Solía pensar que para la matemática se nace o no se nace. Siempre fui medio adoquín o mejor dicho, me había convencido de que lo era.
Cuando mi hijo mayor empezó la escuela, supe que había otras formas de aprendizaje. Mediante la descomposición de los números se llegaba a los resultados desculándolos de tal forma que luego era mucho más sencillo operar mentalmente, por aproximación. También me di cuenta de que yo había aprendido a utilizar fórmulas pensadas por otros que aplicaba sin la más mínima reflexión. Fascinada veía cómo mi hijo resolvía solo y casi sin ayuda los problemas y los cálculos.
Se me ocurrió que probablemente mis nulas aptitudes para los números no eran innatas sino que no habían sido adecuadamente estimuladas por el sistema de enseñanza y la didáctica de fines de la dictadura.
Ahora que estamos en cuarentena, mi hija menor me enfrenta con otra realidad. Este escenario me ubica frente a ella que arrancaría su tercer año de la primaria con hojas llenas de ejercicios de repaso de segundo. De pronto siento que la gesta es imposible, como si se tratase de cálculos algebraicos o topología o mecánica cuántica. Claro que a ella los números no le interesan en lo más mínimo y eso no ayuda.
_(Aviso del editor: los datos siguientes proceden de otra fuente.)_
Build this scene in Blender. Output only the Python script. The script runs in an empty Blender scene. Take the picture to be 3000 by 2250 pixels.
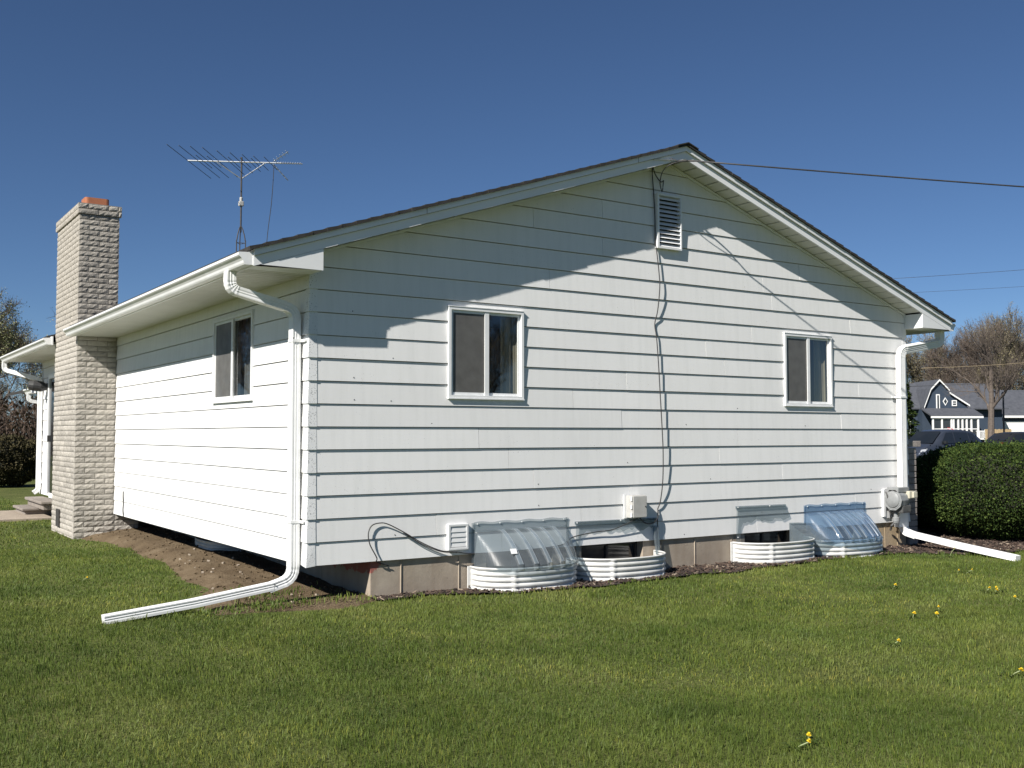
import bpy, bmesh, math, random
import numpy as np
from mathutils import Vector, Matrix, noise as mnoise

# ------------------------------------------------------------------ camera, world, sun
sc = bpy.context.scene
COL = sc.collection
CAM = Vector((-3.533, -8.483, 1.488))
YAW, PITCH, ROLL = math.radians(56.197), math.radians(2.815), math.radians(0.026)
FW = Vector((math.cos(YAW)*math.cos(PITCH), math.sin(YAW)*math.cos(PITCH), math.sin(PITCH)))
RT = Vector((math.sin(YAW), -math.cos(YAW), 0))
UP = RT.cross(FW)
cd = bpy.data.cameras.new('camera'); cam = bpy.data.objects.new('camera', cd); COL.objects.link(cam)
m = Matrix((RT, UP, -FW)).transposed().to_4x4(); m.translation = CAM
cam.matrix_world = m
cd.sensor_width = 36; cd.lens = 3004.3/3000*36; cd.clip_end = 3000; cd.clip_start = 0.05
sc.camera = cam

SUN_D = Vector((0.747, 0.268, -0.609)).normalized()      # the way the light travels
SUN_EL = math.asin(-SUN_D.z)
w = bpy.data.worlds.new('World'); sc.world = w; w.use_nodes = True
wn = w.node_tree; bg = wn.nodes['Background']
sky = wn.nodes.new('ShaderNodeTexSky'); sky.sky_type = 'NISHITA'; sky.sun_disc = False
sky.sun_elevation = SUN_EL
sky.sun_rotation = math.atan2(-SUN_D.x, -SUN_D.y)
sky.altitude = 500; sky.air_density = 0.75; sky.dust_density = 0.0; sky.ozone_density = 7.0
wn.links.new(sky.outputs[0], bg.inputs[0]); bg.inputs[1].default_value = 0.0505
sl = bpy.data.lights.new('sun', 'SUN'); sl.energy = 5.0; sl.angle = math.radians(0.53); sl.color = (1.0, 0.955, 0.89)
so = bpy.data.objects.new('sun', sl); COL.objects.link(so)
so.rotation_euler = SUN_D.to_track_quat('-Z', 'Y').to_euler(); so.location = (-20, -8, 20)
sc.view_settings.view_transform = 'Standard'; sc.view_settings.look = 'None'
sc.view_settings.gamma = 1; sc.view_settings.exposure = 0.59; sc.view_settings.use_curve_mapping = False

def at(u, v, z=0.0):
    """ground-frame point: u metres to the right of the view line, v metres ahead"""
    return Vector((CAM.x + math.cos(YAW)*v + RT.x*u, CAM.y + math.sin(YAW)*v + RT.y*u, z))

# ------------------------------------------------------------------ materials
def _new(name):
    mt = bpy.data.materials.new(name); mt.use_nodes = True
    nt = mt.node_tree; b = nt.nodes['Principled BSDF']
    return mt, nt, b
def N(nt, typ, **kw):
    n = nt.nodes.new(typ)
    for k, v in kw.items(): setattr(n, k, v)
    return n
def L(nt, a, b): nt.links.new(a, b)
def coords(nt, scale=(1, 1, 1), kind='Object'):
    tc = N(nt, 'ShaderNodeTexCoord'); mp = N(nt, 'ShaderNodeMapping'); mp.inputs['Scale'].default_value = scale
    L(nt, tc.outputs[kind], mp.inputs[0]); return mp.outputs[0]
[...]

Pedí socorro a la maestra porque me dí cuenta de que no está entendiendo el sistema numérico, quizás las vacaciones le resetearon la memoria por completo y antes de encarar esas consignas necesitaríamos refrescar los contenidos de primer año. Como nota de color me encontré ante hojas en las que hay muchísimos dibujitos, cientos de pastelitos o de autitos o de florcitas que ella debe encerrar en decenas y unidades para pasar luego a las centenas. No tenemos impresora en casa y las fotocopiadoras están cerradas; me negué a tener que copiar todo eso a mano así que me trasladé hasta lo de mi hermana eludiendo milicos como si fuera una prófuga de la ley y, violando la cuarentena, me hice de los ejercicios impresos.
Ayudarla es todo un desafío a la paciencia y a la creatividad explicativa, de las que carezco. Ella está todo el día saltando, cantando, bailando, dibujando, recortando papelitos, pintando; es evidente que sus intereses pasan absolutamente por otro lado.
Por momentos parece que va queriendo y me entusiasmo pero mi optimismo cae estrepitosamente cuando desconecta, entonces le pregunto cuánto es 3+1 y se queda mirando al infinito; cualquier cosa estúpidamente obvia la deja en corto o se tira a adivinar y manda fruta, como ayer:
-A ver, querida, ¿cuál es el número más chico de la familia del 900?
-Ehhh… mmm… el… ¿400?
(mirando mi cara de desaprobación) ah, no…. ¡Ya sé!… ¿el 10?
Ante mis ganas de llorar mirando al cielo para implorarle piedad al mismísimo espíritu de Pitágoras, la mando un rato al patio o al garage a saltar en la cama elástica. No quiero que me vea derrotada ni que termine como yo, convenciéndose ella también de que en matemática es un adoquín sin remedio; en cambio me siento a tomar un mate, desolada, pensando en que bueno, quizás finalmente haya algo de innato en esta nula nulidad matemática; en una de esas la cosa sea genética y la heredó de su madre, nomás.
Me tomo otro mate y respiro profundo para volver a insistir hasta que salga.